Catron County, New Mexico has about 400 miles of paved road, and we're planning to walk every mile of it ... eventually ...

Wednesday, November 29, 2006

Finding beauty in the mundane

One of the differences between my walking blog and other peoples' walking and running blogs is my landscape. Not a lot that's manmade out here, and what there is embodies pragmatism more than wealth or novelty or ideas. Power lines, barbed wire fences, cattleguards, a two lane highway with no shoulder, the barest minimum of what's needed. And culverts. You have to have culverts. Even where there doesn't appear to be any water you need culverts, because when a hard rain does come, the hard baked clay soil doesn't soak it all up. The excess water runs off, finding the path of least resistance, which is usually a road or driveway someone has painstakingly scraped out with a back hoe, and carves it into something beautiful, but impassable. So you need culverts, a way to direct water so it won't do so much damage, a sensible pragmatic solution to the problem of rainwater run-off. Ugly, but utilitarian and cheap. And sometimes beautiful, when they create a little waterfall.


  • At 6:37 PM, Anonymous jen said…

    I would just love to walk where you live. I have done some cycling in areas like this, and took notice of some of the details (esp. cattle guards!) but it was still not quite the same, as I'm sure you know, because you have put some of your focus on paying attention to obstacles, debris that might cause a flat tire, etc.

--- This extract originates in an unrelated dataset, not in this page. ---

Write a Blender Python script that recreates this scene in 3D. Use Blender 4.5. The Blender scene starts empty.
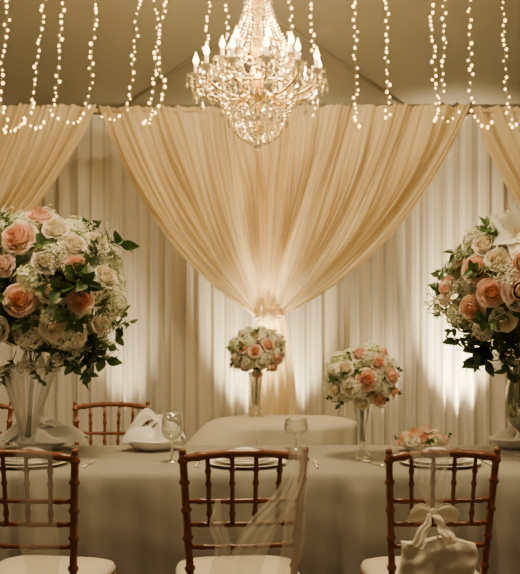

  • At 1:13 AM, Blogger Suzanne said…

    Cycling can be a bit of a problem in this county - there are a few old-timers who become unaccountably aroused to rage and indignation when they see a cyclist on the road where they're trying to drive their trucks, especially cyclists wearing brightly colored lycra. The lycra people might as well have a sign pinned to their backs saying "I drink lattes, drive a Volvo, and read the New York Times."